Bagi orang yang menolak mentah-mentah demokrasi lantaran dinilai tidak islami, kiranya perlu memerhatikan penjelasan Yusuf Qardhawi, cendekiawan muslim yang banyak menulis buku-buku berkualitas internasional. Menurutnya, sungguh aneh bila sebagian orang menyatakan bahwa demokrasi adalah suatu kemungkaran dan kekafiran, padahal mereka belum, bahkan tidak mengetahui persis hakikat dan esensi demokrasi, serta mereka hanya mengetahui cangkang kulit luarnya saja (halaman 37).
Penjelasan Yusuf Qardhawi bisa kita baca dengan logika begini: jika sementara orang menilai demokrasi itu produk kafir, bukan berarti penilaian tersebut benar, sekalipun mengutip ayat-ayat al-Qur’an maupun hadits Nabi sebagai pembenarnya. Alih-alih mengamini, langkah tepat yang musti kita tempuh adalah mendekati demokrasi itu sedekat-dekatnya, lalu pelajari inti dari demokrasi tersebut. Tidak cukup kita hanya mempelajari demokrasi hanya kulitnya saja, misal dengan merujuk pada praktik demokrasi yang gagal oleh negara tertentu –karena itu kasuistik.
Demokrasi diambil dari kata ‘demos’ yang artinya rakyat dan ‘kratos’ yang berarti kekuasaan. Jadi, secara sederhana, demokrasi adalah kekuasaan ada pada keputusan rakyat. Ini artinya, kolektivitas lebih dikedepankan dalam bernegara ketimbang individualitas (halaman 39).
Meskipun demokrasi merupakan istilah eksperimental orang-orang Barat sebelum abad ke-20, namun Islam telah mengenal demokrasi dengan istilah lain, yakni musyawarah (pengelolaan suatu urusan secara kolektif) sejak zaman nabi, 15 abad yang lalu. Dalam QS As-Syuura ayat 38 juga ditegaskan, “Sedang urusan mereka (diputuskan) dengan musyawarah antara mereka.” Bisa dikatakan, bahwa ayat ini dijadikan landasan teologis untuk mengaplikasikan nilai-nilai demokrasi tidak hanya di ranah politik kekuasaan, melainkan juga sosial-kemasyarakatan, supaya mencapai kesepakatan yang menguntungkan semua pihak.
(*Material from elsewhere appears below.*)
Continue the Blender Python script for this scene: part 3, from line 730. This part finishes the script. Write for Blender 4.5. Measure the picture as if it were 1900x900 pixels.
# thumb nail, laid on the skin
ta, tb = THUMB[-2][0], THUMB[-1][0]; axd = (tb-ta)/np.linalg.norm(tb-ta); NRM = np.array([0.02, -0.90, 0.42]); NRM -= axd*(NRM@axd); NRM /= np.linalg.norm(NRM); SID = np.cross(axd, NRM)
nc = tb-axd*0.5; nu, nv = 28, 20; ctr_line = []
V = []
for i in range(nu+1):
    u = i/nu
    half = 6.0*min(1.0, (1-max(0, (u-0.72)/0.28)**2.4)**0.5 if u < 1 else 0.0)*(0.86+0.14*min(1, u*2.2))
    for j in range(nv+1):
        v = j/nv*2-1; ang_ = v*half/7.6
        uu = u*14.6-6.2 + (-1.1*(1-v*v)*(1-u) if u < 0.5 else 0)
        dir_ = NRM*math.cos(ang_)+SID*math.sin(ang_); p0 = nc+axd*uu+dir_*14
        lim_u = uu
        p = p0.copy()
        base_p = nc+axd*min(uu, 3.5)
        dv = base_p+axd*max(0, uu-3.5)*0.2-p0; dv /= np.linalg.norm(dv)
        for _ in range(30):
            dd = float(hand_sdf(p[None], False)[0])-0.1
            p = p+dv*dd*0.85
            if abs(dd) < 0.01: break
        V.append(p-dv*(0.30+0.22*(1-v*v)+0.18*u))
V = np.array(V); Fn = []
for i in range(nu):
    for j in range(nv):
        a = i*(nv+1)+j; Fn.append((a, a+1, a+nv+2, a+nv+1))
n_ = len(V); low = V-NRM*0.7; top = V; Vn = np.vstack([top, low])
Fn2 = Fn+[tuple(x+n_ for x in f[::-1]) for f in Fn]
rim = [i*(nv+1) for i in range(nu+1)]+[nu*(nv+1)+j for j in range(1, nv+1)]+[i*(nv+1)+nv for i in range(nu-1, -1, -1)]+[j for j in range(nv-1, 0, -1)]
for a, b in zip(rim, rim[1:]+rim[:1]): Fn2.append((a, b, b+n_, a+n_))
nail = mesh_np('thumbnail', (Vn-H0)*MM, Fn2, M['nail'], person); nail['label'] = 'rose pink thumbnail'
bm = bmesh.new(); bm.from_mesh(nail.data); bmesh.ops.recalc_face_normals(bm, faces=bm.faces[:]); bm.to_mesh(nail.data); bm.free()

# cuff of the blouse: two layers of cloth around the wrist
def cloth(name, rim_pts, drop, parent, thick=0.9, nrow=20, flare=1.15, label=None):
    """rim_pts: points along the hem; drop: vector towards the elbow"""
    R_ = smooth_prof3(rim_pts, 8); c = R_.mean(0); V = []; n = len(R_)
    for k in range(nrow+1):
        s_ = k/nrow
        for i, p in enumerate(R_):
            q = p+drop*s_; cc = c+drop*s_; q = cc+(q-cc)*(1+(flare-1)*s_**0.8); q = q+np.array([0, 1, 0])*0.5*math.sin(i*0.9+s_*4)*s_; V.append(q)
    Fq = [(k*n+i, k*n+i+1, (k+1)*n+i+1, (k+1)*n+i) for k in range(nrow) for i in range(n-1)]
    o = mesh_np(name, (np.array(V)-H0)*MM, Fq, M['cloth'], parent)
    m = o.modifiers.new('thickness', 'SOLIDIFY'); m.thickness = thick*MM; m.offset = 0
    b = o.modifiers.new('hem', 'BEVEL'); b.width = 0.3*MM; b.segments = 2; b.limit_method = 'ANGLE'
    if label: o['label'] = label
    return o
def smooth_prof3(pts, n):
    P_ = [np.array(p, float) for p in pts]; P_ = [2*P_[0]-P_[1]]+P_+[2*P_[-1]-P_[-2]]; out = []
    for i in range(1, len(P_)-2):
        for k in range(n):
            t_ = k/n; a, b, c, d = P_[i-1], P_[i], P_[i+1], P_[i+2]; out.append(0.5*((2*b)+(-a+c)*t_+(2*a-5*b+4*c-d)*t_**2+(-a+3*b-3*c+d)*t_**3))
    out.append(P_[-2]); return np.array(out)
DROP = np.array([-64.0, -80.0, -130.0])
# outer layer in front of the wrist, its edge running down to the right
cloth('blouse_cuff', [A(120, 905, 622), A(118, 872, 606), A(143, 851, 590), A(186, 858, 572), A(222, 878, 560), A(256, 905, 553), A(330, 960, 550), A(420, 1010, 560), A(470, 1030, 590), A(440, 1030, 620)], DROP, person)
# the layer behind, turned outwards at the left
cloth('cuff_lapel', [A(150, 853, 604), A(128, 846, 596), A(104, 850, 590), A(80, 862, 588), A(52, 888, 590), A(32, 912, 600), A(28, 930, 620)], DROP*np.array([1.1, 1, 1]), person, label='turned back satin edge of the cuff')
Ada banyak kisah teladan Rasulullah Saw. yang menunjukkan bahwa demokrasi (musyawarah) tidak berseberangan dengan Islam, bahkan bisa sebagai media untuk mencapai kemaslahatan. Misal, ketika tersiar kabar ada 3.000 pasukan Quraisy sedang menuju Madinah. Dengan sigap, Rasul memanggil para sahabat untuk bermusyawarah. Rasul sendiri menganggap menunggu musuh itu lebih baik, sementara ada sahabat yang mengatakan sebaliknya. Akhirnya, Rasul mengikuti pendapat sahabat tersebut dan langsung mengambil baju zirah lalu berangkat menjemput musuh (halaman 250).
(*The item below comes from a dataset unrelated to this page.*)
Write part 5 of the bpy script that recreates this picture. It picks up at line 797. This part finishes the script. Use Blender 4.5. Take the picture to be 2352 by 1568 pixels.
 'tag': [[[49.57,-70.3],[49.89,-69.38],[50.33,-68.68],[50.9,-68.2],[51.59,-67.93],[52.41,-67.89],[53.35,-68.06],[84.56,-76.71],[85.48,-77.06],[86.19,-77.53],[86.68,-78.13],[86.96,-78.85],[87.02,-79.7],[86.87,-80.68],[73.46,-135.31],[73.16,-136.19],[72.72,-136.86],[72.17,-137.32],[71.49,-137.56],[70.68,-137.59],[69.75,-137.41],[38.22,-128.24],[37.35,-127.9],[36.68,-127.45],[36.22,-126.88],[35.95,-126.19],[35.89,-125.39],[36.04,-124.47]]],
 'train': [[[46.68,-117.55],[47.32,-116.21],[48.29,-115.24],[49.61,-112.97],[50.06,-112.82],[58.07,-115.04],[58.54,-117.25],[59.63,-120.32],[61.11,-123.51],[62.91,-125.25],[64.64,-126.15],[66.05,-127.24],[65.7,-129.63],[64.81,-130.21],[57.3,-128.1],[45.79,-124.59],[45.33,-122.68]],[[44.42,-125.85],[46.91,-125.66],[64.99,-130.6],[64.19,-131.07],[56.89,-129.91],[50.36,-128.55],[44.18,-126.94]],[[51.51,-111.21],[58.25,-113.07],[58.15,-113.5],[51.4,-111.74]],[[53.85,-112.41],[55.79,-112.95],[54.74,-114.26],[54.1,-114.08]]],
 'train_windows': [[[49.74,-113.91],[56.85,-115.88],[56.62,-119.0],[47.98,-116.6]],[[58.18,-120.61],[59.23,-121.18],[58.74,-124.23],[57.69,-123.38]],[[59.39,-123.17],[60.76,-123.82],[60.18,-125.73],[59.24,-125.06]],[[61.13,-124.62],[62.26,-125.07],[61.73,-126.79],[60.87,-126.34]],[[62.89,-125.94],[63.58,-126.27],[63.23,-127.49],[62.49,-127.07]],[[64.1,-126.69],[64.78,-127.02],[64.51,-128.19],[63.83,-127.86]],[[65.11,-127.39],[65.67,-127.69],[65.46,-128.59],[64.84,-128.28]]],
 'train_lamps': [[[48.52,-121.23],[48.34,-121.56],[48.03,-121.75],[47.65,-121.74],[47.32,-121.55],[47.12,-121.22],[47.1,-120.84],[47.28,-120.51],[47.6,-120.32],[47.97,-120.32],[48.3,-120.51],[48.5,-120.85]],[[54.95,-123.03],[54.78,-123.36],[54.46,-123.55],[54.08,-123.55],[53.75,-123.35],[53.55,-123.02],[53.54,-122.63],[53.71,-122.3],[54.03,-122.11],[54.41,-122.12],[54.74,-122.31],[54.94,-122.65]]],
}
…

Buku mungil ini menjadi menarik karena di samping kontennya yang berbasis data dan analisis dari penulisnya, juga disajikan dengan bahasa kekinian. Ulasannya juga tidak panjang lebar, bahkan ditampilkan seperti ‘quotes’, sehingga bagi mereka yang tidak terbiasa membawa buku, mudah memahaminya. Apalagi, layoutnya dibikin full color, membuat aktivitas membaca buku ini makin mengasyikkan. Selamat membaca!